Matt Siegle: Mining the San Gabriel Mountains’ Golden Past / KCET Artbound Los Angeles


“19th-century study/Eddie,” 2014, acrylic on paper, 11 x 8.5 inches (27.9 x 21.6 cm). | Photo: Courtesy Park View Gallery

Artist Matt Siegle wanted to understand the drifters, 19th century historical enthusiasts, and homeless individuals who inhabit the San Gabriel Mountains today, where gold mining was once a thriving industry. What he found didn’t so much complete a narrative as inspire further research into this area just north of Los Angeles that was very much a part of the 19th century gold rush and American expansion westward into California. There was a fantasy wealth narrative that prevailed, becoming reality if one discovered gold. In Siegle’s solo show “Eddie’s Gulch” at Park View Gallery, May 24-June 28, 2015, the artist creates fragmented narratives that popped up when he started exploring the culture of disparate wanderers and golden fantasies.
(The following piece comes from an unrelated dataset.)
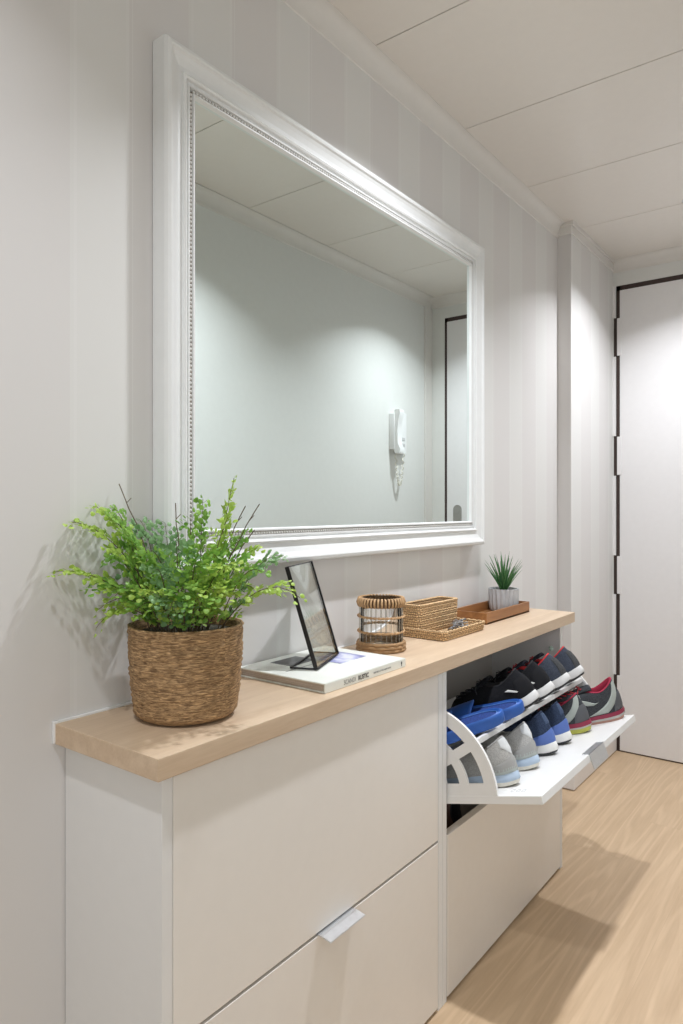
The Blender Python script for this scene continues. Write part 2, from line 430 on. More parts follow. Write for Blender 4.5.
def tab(yc, w=0.105):
    """folded metal pull lying over a panel's top edge and reaching forward"""
    p = [(-0.020, 0.0008), (0.012, 0.0008), (0.030, -0.0025), (0.0305, -0.0045), (0.0295, -0.0050), (0.012, -0.0016), (-0.020, -0.0008)]
    return p, yc - w / 2, yc + w / 2
dd = MB().box((XF - DT, 0.0165 + .003, 0.010), (XF + .001, 0.798 - .022, 0.386), 0.0012).build('door', M['cab_door'], ca)
p, a_, b_ = tab(0.395)
MB().prism([(XF + u, 0.3885 + v) for u, v in p], 1, a_, b_).build('handle', M['alu'], dd)
MB().box((XF - DT, 0.0165 + .003, 0.392), (XF + .001, 0.798 - .022, 0.770), 0.0012).build('door', M['cab_door'], ca)

cb = cabinet('white shoe cabinet at the far end, with its upper flap folded open', 1.418, 2.202)
cb_y = 1.418
MB().box((XF - DT, 0.0215, 0.010), (XF + .001, 0.762, 0.386), 0.0012).build('door', M['cab_door'], cb)
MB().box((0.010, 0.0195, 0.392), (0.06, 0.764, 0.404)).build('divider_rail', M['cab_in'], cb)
# open flap: its frame starts at the free edge, x runs outwards, tilted 14 degrees down into the cabinet
TILT = math.atan(0.249)
fl = MB().box((-0.372, 0.0235, -0.018), (0.0, 0.7605, 0.0), 0.0012).build('flap_door', M['plastic'], cb)
fl.location = (0.470, 0, 0.534); fl.rotation_euler = (0, -TILT, 0)
mp_ = MB().box((-0.018, 0.338, -0.0005), (0.0022, 0.452, 0.0012))
mp_.add([(-0.001, .338, .0012), (0.0022, .338, .0012), (0.0060, .338, -.036), (0.0040, .338, -.036), (-0.001, .452, .0012), (0.0022, .452, .0012), (0.0060, .452, -.036), (0.0040, .452, -.036)], [(0, 1, 2, 3), (7, 6, 5, 4), (1, 5, 6, 2), (0, 3, 7, 4), (3, 2, 6, 7), (0, 4, 5, 1)])
mp_.build('handle', M['alu'], fl)
mk = MB()
for k, dx in enumerate((0.0, 0.013, 0.026)):
    mk.tube([(-0.082 + dx + 0.0040 * math.cos(a), 0.060 + 0.009 * math.sin(a), 0.0003) for a in [PI * 2 * i / 14 for i in range(14)]], 0.0005, 5, closed=True)
mk.build('moulded_mark', plain('pressed_grey_mark', (0.50, 0.50, 0.51), 0.5), fl)

def bracket(y0, y1, amax=104):
    C = (-0.295, 0.028)
    b = MB()
    def sector(r0, r1, a0, a1, n=18, e=0.0):
        P_ = lambda r, t: (C[0] + r * math.cos(math.radians(t)), C[1] + r * math.sin(math.radians(t)))
        for k in range(n):
            t0 = a0 + (a1 - a0) * k / n; t1 = a0 + (a1 - a0) * (k + 1) / n
            b.prism([P_(r1, t0), P_(r1, t1), P_(r0, t1), P_(r0, t0)], 1, y0 - e, y1 + e)
    sector(0.163, 0.191, -8, amax, 22, .0002); sector(0.100, 0.124, -8, amax, 18, .0003)
    sector(0.044, 0.066, -8, amax, 14, .0002)
    sector(0.1865, 0.193, -8, amax, 26, .0016)
    b.prism([(-0.356, 0.0), (-0.105, 0.0), (-0.106, 0.027), (-0.356, 0.027)], 1, y0, y1)
    s0 = Vector((-0.335, 0.028)); s1 = Vector((-0.133, 0.1166)); d = (s1 - s0).normalized(); nn = Vector((-d.y, d.x)) * 0.0115
    b.prism([tuple(s0 - nn), tuple(s1 - nn), tuple(s1 + nn), tuple(s0 + nn)], 1, y0 - .0007, y1 + .0007)
    return b
bracket(0.0245, 0.0285).build('side_bracket', M['plastic'], fl)
bracket(0.7545, 0.7585, 40).build('side_bracket', M['plastic'], fl)
sh = MB()
q16 = math.tan(math.radians(16))
sh.prism([(-0.318, 0.1125 - 0.190 * q16), (-0.136, 0.1125), (-0.128, 0.1110), (-0.126, 0.1230), (-0.135, 0.1240), (-0.137, 0.1165), (-0.318, 0.1165 - 0.190 * q16)], 1, 0.0285, 0.7545)
sh.build('rack_shelf', M['plastic'], fl)
MB().box((-0.364, 0.0235, 0.0), (-0.356, 0.7605, 0.165), 0.001).build('rack_back', M['plastic'], fl)
bpk = MB().lathe([(0.0, 0), (0.007, 0), (0.007, 0.006), (0.004, 0.012), (0.0, 0.012)], 16).build('bumper', plain('green_clear_plastic', (0.45, 0.58, 0.5), 0.3), cb, smooth=True)
bpk.location = (0.215, 0.765, 0.700); bpk.rotation_euler = (PI / 2, 0, 0)

# worktop across both cabinets
wt = thing('countertop', 'long pale oak board laid across both shoe cabinets', 'countertop', (0, 0, 0))
MB().box((0.003, 0.600, 0.777), (0.260, 2.274, 0.809), 0.0012).build('board', M['oak'], wt)
MB().box((0.0002, 0.597, 0.778), (0.0055, 2.276, 0.8125), 0.001).build('sealant_line', M['caulk'], wt)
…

“About two years ago, I started to get interested in tracing countercultural groups, and started doing some research on the American Transcendentalists, and East Coast countercultural living experiments like the Brook Farm,” says Siegle. “As I was thinking about that, I traced and mapped that mentality onto Manifest Expansion, which was happening at that same time, and realized that a lot of these groups — like miners and loggers and even cowboys — were countercultural groups in and amongst themselves, and that they were also male-only.”